Governments risk another decade of failure on biodiversity loss, due to the slow implementation of an international agreement to halt the destruction of Earth’s ecosystems, experts have warned.
Less than two years ago, the world reached a historic agreement at the Cop15 summit in Montreal to stop the human-caused destruction of life on our planet.
The deal included targets to protect 30% of the planet for nature by the end of the decade (30x30), reform $500bn of environmentally damaging subsidies, and begin restoring 30% of the planet’s degraded ecosystems.
But as country representatives dig into their second week of negotiations at Cop16 in Cali, Colombia — their first meeting since Montreal — alarm is growing at the lack of concrete progress on any of the major targets they agreed upon.
An increasing number of indicators show governments are not on track. They still need to protect an area of land equivalent to the combined size of Brazil and Australia, and an expanse of sea larger than the Indian Ocean to meet the headline 30x30 target, according to a new UN report.

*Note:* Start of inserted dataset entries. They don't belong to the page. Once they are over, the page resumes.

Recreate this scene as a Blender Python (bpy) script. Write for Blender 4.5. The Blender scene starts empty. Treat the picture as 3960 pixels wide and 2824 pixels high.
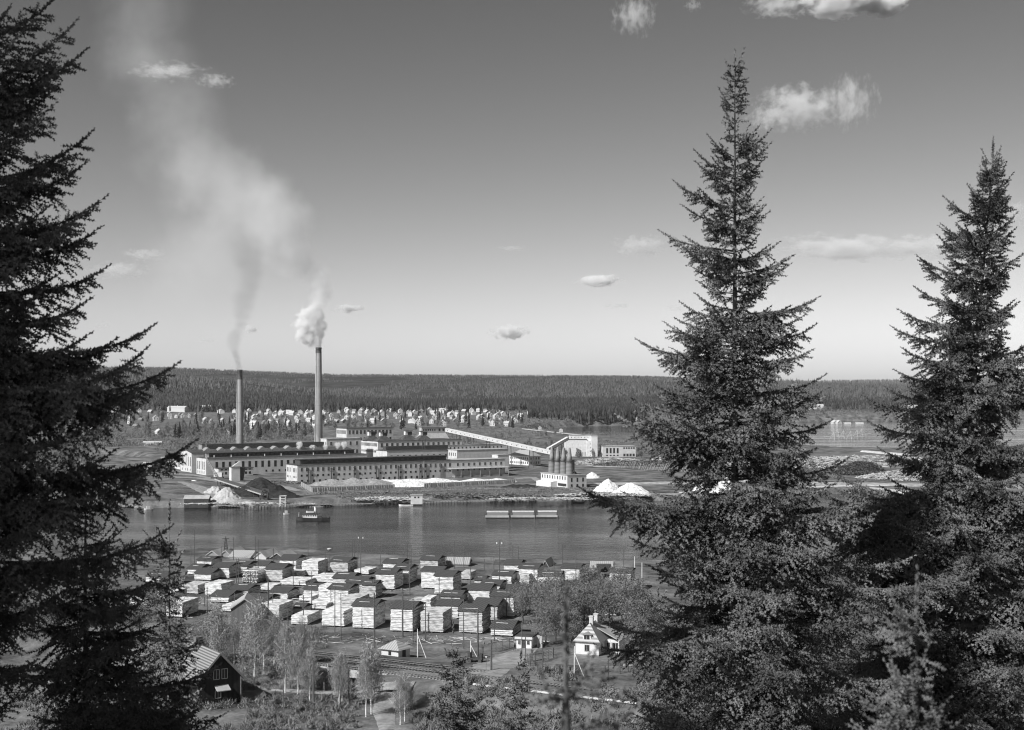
import bpy, math, random
import numpy as np
from mathutils import Vector, Matrix
C = bpy.context.scene.collection
R = math.radians
scn = bpy.context.scene
# ---------------------------------------------------------------- camera
H = 62.0; F = 5400.0; HY = 1500.0; CX = 1980.0
cd = bpy.data.cameras.new('camera'); cam = bpy.data.objects.new('camera', cd); C.objects.link(cam)
cam.location = (0, 0, H); cam.rotation_euler = (R(90), 0, 0)
cd.sensor_width = 36.0; cd.lens = 36.0*F/3960.0; cd.shift_y = (HY-1412.0)/3960.0
cd.clip_start = 0.3; cd.clip_end = 120000.0
cd.dof.use_dof = True; cd.dof.focus_distance = 600.0; cd.dof.aperture_fstop = 3.6
scn.camera = cam
# ---------------------------------------------------------------- sky and sun
SAZ = math.atan2(-0.74, -0.673)                       # horizontal direction of the sun (x, y)
SEL = R(39)
sx, sy = -0.74*math.cos(SEL), -0.673*math.cos(SEL)
sund = Vector((sx, sy, math.sin(SEL)))
W = bpy.data.worlds.new("World"); scn.world = W; W.use_nodes = True
wn = W.node_tree; wn.nodes.clear()
def wnode(t, **k):
    n = wn.nodes.new(t)
    for a, v in k.items(): setattr(n, a, v)
    return n
sky = wnode('ShaderNodeTexSky', sky_type='NISHITA'); sky.sun_disc = False
sky.sun_elevation = SEL; sky.sun_rotation = math.atan2(sx, sy); sky.air_density = 1.0; sky.dust_density = 0.7; sky.ozone_density = 1.0
sep = wnode('ShaderNodeSeparateColor'); wn.links.new(sky.outputs[0], sep.inputs[0])
comb = wnode('ShaderNodeCombineColor')
pw = wnode('ShaderNodeMath', operation='POWER'); pw.inputs[1].default_value = 1.65      # the film's response to the sky behind its filter
ad = wnode('ShaderNodeMath', operation='MULTIPLY'); ad.inputs[1].default_value = 0.37
wn.links.new(sep.outputs[0], pw.inputs[0]); wn.links.new(pw.outputs[0], ad.inputs[0])
for i in range(3): wn.links.new(ad.outputs[0], comb.inputs[i])
bg = wnode('ShaderNodeBackground'); bg.inputs[1].default_value = 0.10
wn.links.new(comb.outputs[0], bg.inputs[0])
wo = wnode('ShaderNodeOutputWorld'); wn.links.new(bg.outputs[0], wo.inputs[0])
sl = bpy.data.lights.new('sun', 'SUN'); sl.energy = 5.0; sl.angle = R(0.53)
so = bpy.data.objects.new('sun', sl); C.objects.link(so)
so.rotation_euler = sund.to_track_quat('Z', 'Y').to_euler()
scn.view_settings.view_transform = 'Standard'; scn.view_settings.look = 'None'
scn.view_settings.exposure = 0.15; scn.view_settings.gamma = 1.0; scn.view_settings.use_curve_mapping = False
scn.cycles.use_denoising = True
scn.cycles.max_bounces = 6; scn.cycles.diffuse_bounces = 2; scn.cycles.glossy_bounces = 2
scn.cycles.transmission_bounces = 2; scn.cycles.transparent_max_bounces = 8; scn.cycles.volume_bounces = 4
scn.cycles.use_light_tree = False; scn.cycles.filter_width = 1.1
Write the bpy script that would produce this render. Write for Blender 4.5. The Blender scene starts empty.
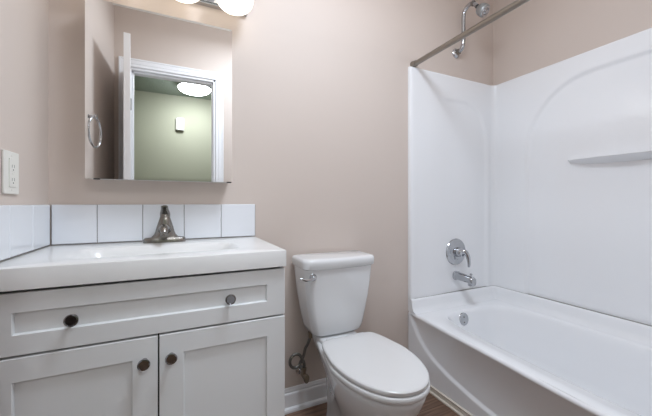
import bpy, bmesh, math
from mathutils import Vector, Matrix

scene = bpy.context.scene
COL = scene.collection
PI = math.pi

# ------------------------------------------------------------------ camera
cam_d = bpy.data.cameras.new('camera')
cam = bpy.data.objects.new('camera', cam_d)
COL.objects.link(cam)
scene.camera = cam
FPX = 311.8
cam_d.sensor_fit = 'HORIZONTAL'
cam_d.sensor_width = 36.0
cam_d.lens = 36.0 * FPX / 652.0
cam_d.shift_y = -5.0 / 652.0          # horizon at y = 203 of 416
cam_d.clip_start = 0.02
cam.location = (0.440, -1.50, 1.04)
cam.rotation_euler = (math.radians(90), 0, -math.radians(25.317))

# ------------------------------------------------------------------ world, lights, exposure
w = bpy.data.worlds.new('world')
scene.world = w
w.use_nodes = True
w.node_tree.nodes['Background'].inputs[0].default_value = (0.8, 0.85, 0.9, 1)
w.node_tree.nodes['Background'].inputs[1].default_value = 0.15
scene.view_settings.view_transform = 'Standard'
scene.view_settings.look = 'None'
scene.view_settings.gamma = 1.0
scene.view_settings.use_curve_mapping = False
scene.view_settings.exposure = 0.11
scene.cycles.max_bounces = 10
scene.cycles.diffuse_bounces = 6
scene.cycles.glossy_bounces = 6
scene.cycles.use_denoising = True
scene.cycles.sample_clamp_indirect = 8.0
GLOBE_E = 1.25      # vanity globes
DOME_E = 8.0      # bathroom ceiling dome
HALL_E = 45.0       # hall ceiling dome

def area(name, loc, rot, size, power, color, shape='DISK', size_y=None):
    l = bpy.data.lights.new(name, 'AREA')
    l.shape = shape
    l.size = size
    if size_y: l.size_y = size_y
    l.energy = power
    l.color = color
    o = bpy.data.objects.new(name, l)
    o.location = loc
    o.rotation_euler = rot
    COL.objects.link(o)
    return o
# soft light of the ceiling fixture above the middle of the bathroom
area('ceiling_light_glow', (1.02, -0.88, 2.44), (0, 0, 0), 0.5, 17.0, (0.78, 0.88, 1.0))
# added fill lamp, no real fixture, aimed up so the ceiling brightens the room
area('ceiling_bounce_fill', (1.15, -0.72, 1.90), (math.radians(180), 0, 0), 1.5, 3.2, (0.95, 0.95, 1.0), 'RECTANGLE', 0.5)

# ------------------------------------------------------------------ materials
def mat(name, col, rough=0.5, metal=0.0, coat=0.0, bump=None, spec=None, emit=None, var=None):
    m = bpy.data.materials.new(name)
    m.use_nodes = True
    nt = m.node_tree
    b = nt.nodes['Principled BSDF']
    b.inputs['Base Color'].default_value = (*col, 1)
    b.inputs['Roughness'].default_value = rough
    b.inputs['Metallic'].default_value = metal
    if coat:
        b.inputs['Coat Weight'].default_value = coat
        b.inputs['Coat Roughness'].default_value = 0.05
    if spec is not None:
        b.inputs['Specular IOR Level'].default_value = spec
    if emit:
        b.inputs['Emission Color'].default_value = (*emit[0], 1)
        b.inputs['Emission Strength'].default_value = emit[1]
    tc = nt.nodes.new('ShaderNodeTexCoord')
    if var:   # gentle colour variation
        n = nt.nodes.new('ShaderNodeTexNoise'); n.inputs['Scale'].default_value = var[0]
        n.inputs['Detail'].default_value = 4
        mx = nt.nodes.new('ShaderNodeMix'); mx.data_type = 'RGBA'
        mx.inputs['A'].default_value = (*col, 1)
        mx.inputs['B'].default_value = (*[c * var[1] for c in col], 1)
        nt.links.new(tc.outputs['Object'], n.inputs['Vector'])
        nt.links.new(n.outputs['Fac'], mx.inputs['Factor'])
        nt.links.new(mx.outputs['Result'], b.inputs['Base Color'])
    if bump:
        n = nt.nodes.new('ShaderNodeTexNoise'); n.inputs['Scale'].default_value = bump[0]
        n.inputs['Detail'].default_value = 3
        bp = nt.nodes.new('ShaderNodeBump'); bp.inputs['Strength'].default_value = bump[1]
        bp.inputs['Distance'].default_value = bump[2]
        nt.links.new(tc.outputs['Object'], n.inputs['Vector'])
        nt.links.new(n.outputs['Fac'], bp.inputs['Height'])
        nt.links.new(bp.outputs['Normal'], b.inputs['Normal'])
    return m

def srgb(r, g, b):
    f = lambda c: (c / 255 / 12.92) if c / 255 <= 0.04045 else ((c / 255 + 0.055) / 1.055) ** 2.4
    return (f(r), f(g), f(b))

M_WALL = mat('wall_paint', srgb(209, 196, 187), 0.6, bump=(170, 0.12, 0.002), spec=0.4)
M_CEIL = mat('ceiling_paint', srgb(238, 236, 232), 0.9, bump=(120, 0.3, 0.004))
M_HALLWALL = mat('hall_paint', srgb(184, 186, 166), 0.7, bump=(150, 0.1, 0.002))
M_HALLCEIL = mat('hall_ceiling_texture', srgb(176, 188, 176), 0.95, bump=(90, 1.0, 0.012), var=(60, 0.75))
M_TRIM = mat('white_trim_paint', srgb(238, 238, 240), 0.35, spec=0.5)
M_DOOR = mat('white_door_paint', srgb(244, 244, 246), 0.35)
M_CAB = mat('cabinet_paint', srgb(228, 230, 231), 0.38)
M_GAP_SHADE = mat('cabinet_gap_shade', srgb(60, 55, 50), 0.8)
M_MARBLE = mat('cultured_marble', srgb(228, 228, 227), 0.25, coat=0.1, var=(6, 0.985))
M_TILE = None
M_PORC = mat('vitreous_china', srgb(229, 230, 231), 0.1, coat=0.5)
M_SEAT = mat('seat_plastic', srgb(222, 222, 222), 0.22)
M_ACRYL = mat('tub_acrylic', srgb(240, 241, 243), 0.16, coat=0.3)
M_CAULK = mat('sealant_grey', srgb(150, 148, 145), 0.8)  # the sealant's own even grey
M_CHROME = mat('chrome', (0.50, 0.51, 0.53), 0.10, 1.0)
M_NICKEL = mat('brushed_nickel', (0.27, 0.255, 0.235), 0.25, 1.0)
M_RODNI = mat('rod_nickel', (0.30, 0.27, 0.235), 0.30, 1.0)
M_DARK = mat('dark_plastic', (0.02, 0.02, 0.02), 0.4)
M_GREYPL = mat('grey_rubber', srgb(120, 128, 130), 0.5)
M_MIRROR = mat('mirror_silver', (0.93, 0.94, 0.93), 0.0, 1.0)
M_GLASSEDGE = mat('mirror_edge_glass', srgb(215, 225, 220), 0.15)
M_CABBOX = mat('medicine_cabinet_steel', srgb(225, 225, 222), 0.4)
M_PLATE = mat('outlet_plastic', srgb(233, 231, 224), 0.35)
M_BRASS = mat('rough_brass_valve', (0.30, 0.26, 0.20), 0.35, 1.0)
M_BRAID = mat('braided_steel', (0.22, 0.215, 0.20), 0.38, 1.0, bump=(500, 0.6, 0.002))
M_GLOBE = mat('frosted_globe', (0.95, 0.93, 0.9), 0.3, emit=((1.0, 0.93, 0.80), GLOBE_E))
M_DOME = mat('frosted_dome', (0.95, 0.95, 0.95), 0.3, emit=((0.85, 0.92, 1.0), DOME_E))
M_HDOME = mat('hall_dome_glass', (0.95, 0.95, 0.95), 0.3, emit=((0.92, 0.95, 1.0), HALL_E))
M_SHOE = mat('tub_base_moulding', srgb(214, 206, 194), 0.5)

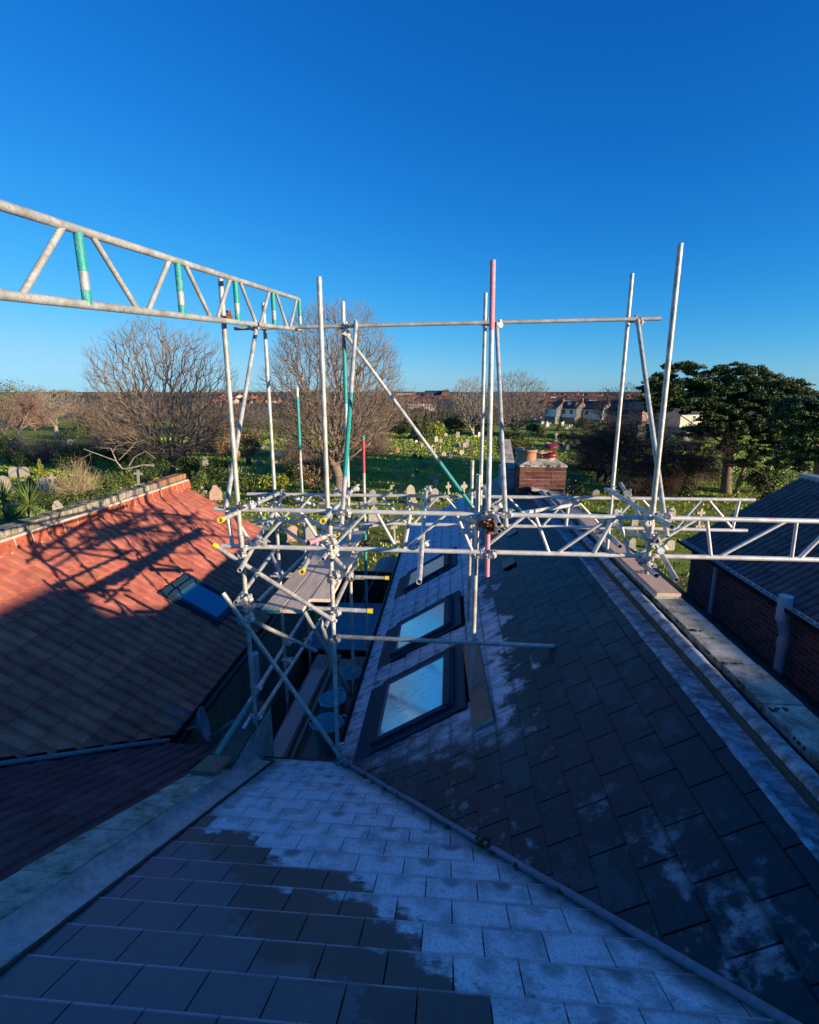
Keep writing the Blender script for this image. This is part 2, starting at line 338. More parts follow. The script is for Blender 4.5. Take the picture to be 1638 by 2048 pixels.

Weak progress on funding for nature and almost no progress on subsidy reform have also frustrated observers. At the time of publication, 158 countries are yet to submit formal plans on how they are going to meet the targets, according to Carbon Brief, missing their deadline this month ahead of the biodiversity summit in Cali, where governments are not likely to set a new deadline.
“Progress has been too slow. I think political prioritisation of nature is still too low. This is reflected by progress on the targets. Several target are very easy to measure: 30x30 has metrics on area and quality, finance has a dollar figure. We have new data on both that show we’re not on pace,” said Brian O’Donnell, director of the Campaign for Nature.
“This is a moment to demonstrate seriousness and build trust. On finance especially, it’s been disturbing at times to go to parties to ask for their path forward for finance and be treated as if we are asking for something new or unrealistic, as opposed to what they just agreed two years ago. To me, that is a reflection of not a true commitment to this."
The world has never met a target to stem the destruction of wildlife and life-sustaining ecosystems. Amid growing scientific warnings about the state of life on Earth, there has been a major push to make sure this decade is different, and that governments comply with targets designed to prevent wildlife extinctions, such as cuts to pesticides use and pollution.
Leading figures in conservation and science have raised concerns about the progress governments are making towards the targets in Cali.
Inger Andersen, the UN environment head, said it was too early to say whether governments were not doing enough to meet the targets, underscoring many were working hard. She said there had been signs of progress, but acknowledged more needed to be done.
“The world is working on it. Will we meet every single target by 2030? I hope. If we don’t, is that a catastrophe? No, but did we make a promise to each other that we are going to stretch and do the very best that we can,” she said. “We still have six years to go.”